金曜日、アメリカ・フロリダ州ハリウッドのバンタム級戦はなかなか興味深い。21勝(18KO)2敗のリカルド・エスピノサ(メキシコ)に17連勝12KO不敗のジェイソン・バルガス(コロンビア)が対する。ここ1年ほどで11連勝10KOのエスピノサ、それにバルガスともに試された相手との試合はない。勝ったほうがトップクラスへの挑戦権が与えられる。
この興行にはまるで “キューバ・デイ” かと思えるほど、多数のキューバ出身者が登場する。リバン・ナバーロ(ウェルター級)、アイロン・ソカーレス(フェザー級)、イロスバル・デュベルヘル(スーパーミドル級)、ウリセス・ディアス(ライトヘビー級)。全員無敗だ。かつて世界ランク上位に進出したこともあるソカーレスを除けば、将来性については未知数ばかりだが、アマチュア最強の国からやってきた男たちだ。時間が許せば、そんな夜も現場で堪能してみたいものである。
同じく金曜日、アメリカ・ニューヨーク州のハンティントンではクリス・アルジェリ(アメリカ)が2年半ぶりにカムバックする。本来のスーパーライト級での再スタートだ。34歳のアルジェリは栄養学とトレーニング学で博士号を持ち、ボクシングのアマチュア経験のないキックのチャンピオン出身という変わり種。ルスラン・プロボドニコフ(ロシア)を破りWBOチャンピオンとなって注目された。再三のダウンを奪われながらもマニー・パッキャオ(フィリピン)相手に判定まで粘り、アミル・カーン(イギリス)にも食い下がった。ただし、エロール・スペンス(アメリカ)には歯が立たずにTKO負けしている。 再起戦の相手アンヘル・エルナンデス(アメリカ)は14勝11敗という戦績の格下。ま ずは腕ならしというところか。
土曜日、メキシコのセルティージョには元WBC世界バンタム級チャンピオンのルイス・ネリ(メキシコ)が登場する。前戦のジェイソン・カノイに次いで今度もフィリピンの中堅、レノエル・パエルが相手。
日本ではヒーロー、山中慎介相手の試合に薬物違反、ウェイトオーバーと立て続けに不祥事を起こし、それでまた勝ってしまったから、極悪人扱い。だが、ネリのバックにいるのはメキシコの大手プロモーションのサンフェルだ。どんな形で再びの頂上アタックを考えているのだろうか。

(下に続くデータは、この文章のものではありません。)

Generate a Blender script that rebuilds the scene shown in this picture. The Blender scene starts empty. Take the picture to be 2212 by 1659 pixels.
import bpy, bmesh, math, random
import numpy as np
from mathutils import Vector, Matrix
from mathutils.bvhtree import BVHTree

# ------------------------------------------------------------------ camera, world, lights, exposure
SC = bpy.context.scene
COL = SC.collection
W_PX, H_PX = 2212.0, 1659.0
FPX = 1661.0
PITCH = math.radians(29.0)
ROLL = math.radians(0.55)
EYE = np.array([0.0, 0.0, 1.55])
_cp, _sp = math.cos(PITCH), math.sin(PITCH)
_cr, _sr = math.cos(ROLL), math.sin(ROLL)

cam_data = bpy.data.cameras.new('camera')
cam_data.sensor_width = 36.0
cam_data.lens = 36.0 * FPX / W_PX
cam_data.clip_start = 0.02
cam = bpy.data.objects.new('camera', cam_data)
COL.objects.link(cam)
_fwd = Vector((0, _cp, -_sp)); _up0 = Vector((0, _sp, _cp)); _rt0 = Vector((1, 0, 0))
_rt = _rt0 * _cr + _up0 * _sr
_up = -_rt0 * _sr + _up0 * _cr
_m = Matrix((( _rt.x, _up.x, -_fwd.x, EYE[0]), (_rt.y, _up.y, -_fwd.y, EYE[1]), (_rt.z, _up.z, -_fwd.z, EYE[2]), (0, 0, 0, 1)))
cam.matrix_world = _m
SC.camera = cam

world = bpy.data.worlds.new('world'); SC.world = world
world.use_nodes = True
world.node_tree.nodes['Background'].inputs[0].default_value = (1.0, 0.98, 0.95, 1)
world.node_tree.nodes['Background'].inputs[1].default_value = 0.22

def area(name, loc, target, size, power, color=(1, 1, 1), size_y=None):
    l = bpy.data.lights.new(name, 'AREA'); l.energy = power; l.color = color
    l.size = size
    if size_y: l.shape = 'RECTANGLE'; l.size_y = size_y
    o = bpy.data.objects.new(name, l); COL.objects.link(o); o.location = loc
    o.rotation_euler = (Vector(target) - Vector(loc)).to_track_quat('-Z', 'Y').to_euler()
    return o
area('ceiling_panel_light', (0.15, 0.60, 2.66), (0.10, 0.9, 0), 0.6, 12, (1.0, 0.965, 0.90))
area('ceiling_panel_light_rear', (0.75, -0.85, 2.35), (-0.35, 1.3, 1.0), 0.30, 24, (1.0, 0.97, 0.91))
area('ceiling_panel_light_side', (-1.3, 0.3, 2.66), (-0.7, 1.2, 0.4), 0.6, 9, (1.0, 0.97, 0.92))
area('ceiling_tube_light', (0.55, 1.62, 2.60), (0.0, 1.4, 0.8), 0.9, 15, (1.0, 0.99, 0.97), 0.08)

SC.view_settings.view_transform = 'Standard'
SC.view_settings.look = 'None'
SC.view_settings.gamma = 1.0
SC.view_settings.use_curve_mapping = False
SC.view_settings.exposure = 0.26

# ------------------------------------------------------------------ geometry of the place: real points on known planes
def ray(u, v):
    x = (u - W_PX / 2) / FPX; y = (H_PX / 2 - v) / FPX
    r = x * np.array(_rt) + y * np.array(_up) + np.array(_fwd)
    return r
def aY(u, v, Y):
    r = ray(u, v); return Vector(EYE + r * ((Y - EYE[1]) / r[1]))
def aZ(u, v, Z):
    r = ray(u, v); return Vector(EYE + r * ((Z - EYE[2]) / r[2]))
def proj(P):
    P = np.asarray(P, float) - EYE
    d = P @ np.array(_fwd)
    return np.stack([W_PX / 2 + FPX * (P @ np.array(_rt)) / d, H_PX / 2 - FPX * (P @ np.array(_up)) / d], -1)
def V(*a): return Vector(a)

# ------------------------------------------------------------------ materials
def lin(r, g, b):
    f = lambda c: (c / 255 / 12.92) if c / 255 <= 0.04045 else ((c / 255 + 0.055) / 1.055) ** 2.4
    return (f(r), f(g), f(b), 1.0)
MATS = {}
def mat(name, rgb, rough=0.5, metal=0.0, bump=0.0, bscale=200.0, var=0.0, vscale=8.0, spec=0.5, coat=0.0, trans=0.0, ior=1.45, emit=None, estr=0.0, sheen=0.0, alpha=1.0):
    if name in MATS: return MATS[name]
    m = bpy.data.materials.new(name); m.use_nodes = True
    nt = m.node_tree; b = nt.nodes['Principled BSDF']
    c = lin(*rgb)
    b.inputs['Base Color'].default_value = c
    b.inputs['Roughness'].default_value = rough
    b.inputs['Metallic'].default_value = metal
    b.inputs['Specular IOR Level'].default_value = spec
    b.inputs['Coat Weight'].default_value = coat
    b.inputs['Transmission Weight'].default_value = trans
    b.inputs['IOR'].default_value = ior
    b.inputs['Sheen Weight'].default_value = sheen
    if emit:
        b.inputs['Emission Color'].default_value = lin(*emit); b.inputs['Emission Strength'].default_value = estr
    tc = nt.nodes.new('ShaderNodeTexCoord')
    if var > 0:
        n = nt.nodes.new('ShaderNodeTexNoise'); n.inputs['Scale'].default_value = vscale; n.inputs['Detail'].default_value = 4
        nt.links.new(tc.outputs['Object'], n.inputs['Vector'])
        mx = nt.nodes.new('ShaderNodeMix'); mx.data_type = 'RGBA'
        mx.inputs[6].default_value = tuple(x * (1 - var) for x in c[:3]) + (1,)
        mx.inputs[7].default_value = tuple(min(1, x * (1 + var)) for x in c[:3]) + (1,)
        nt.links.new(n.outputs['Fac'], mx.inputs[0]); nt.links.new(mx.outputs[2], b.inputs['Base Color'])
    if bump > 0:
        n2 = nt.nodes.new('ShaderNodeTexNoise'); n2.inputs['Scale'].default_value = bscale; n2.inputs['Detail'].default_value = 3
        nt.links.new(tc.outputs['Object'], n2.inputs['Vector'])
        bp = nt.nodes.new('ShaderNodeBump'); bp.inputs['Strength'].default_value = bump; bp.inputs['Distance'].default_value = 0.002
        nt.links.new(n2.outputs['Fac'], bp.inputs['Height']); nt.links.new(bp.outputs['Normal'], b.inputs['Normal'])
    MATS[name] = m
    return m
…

ロシアのエストサドクではライトヘビー級の若手有望株ウマル・サラモフ(ロシア)がエマヌエル・アニム(ガーナ)と10回戦。身長192cmのサラモフはゴツゴツとプレッシャーをかけ続けるファイター。はっきりと単調だが、まだ24歳だけにメリハリをつけるのはこれからだろう。今回の相手は13勝11KOの強打者アニム。サラモフは昨年、敵地オーストラリアでダミアン・フーパーにアンラッキーな判定負けを喫している。もう失敗は許されない。
この夜はロシアらしく、かつてのトップアマチュアがわんさか。オガネス・ウスティヤン(スーパーライト級)、パベル・ソスリン(スーパーウェルター級)、イドリス・シャフマドフ(ライトヘビー級)といずれもジュニア、シニアで好成績を残した若者がデビュー戦を行う。また、MMA(総合格闘技)出身のムラド・ラマザノフ(ミドル級)も初陣を迎える。
日曜日のカードでは南アフリカのミニマム級12回戦が気になる。日本未公認のIBOの世界タイトルがかけられたこの一戦、チャンピオンのシンピウェ・コンコ(南アフリカ)は4度目の防衛戦になる。戦績は19勝(7KO)5敗とぱっとしないが、ここ8年間で負けはヘッキー・ブドラーにクロスデシジョンで敗れたのみ。ジョーイ・カノイ(フィリピン)を相手にする戦いは、日本にも有力選手が多い階級だけに、少しばかり注意しておきたい。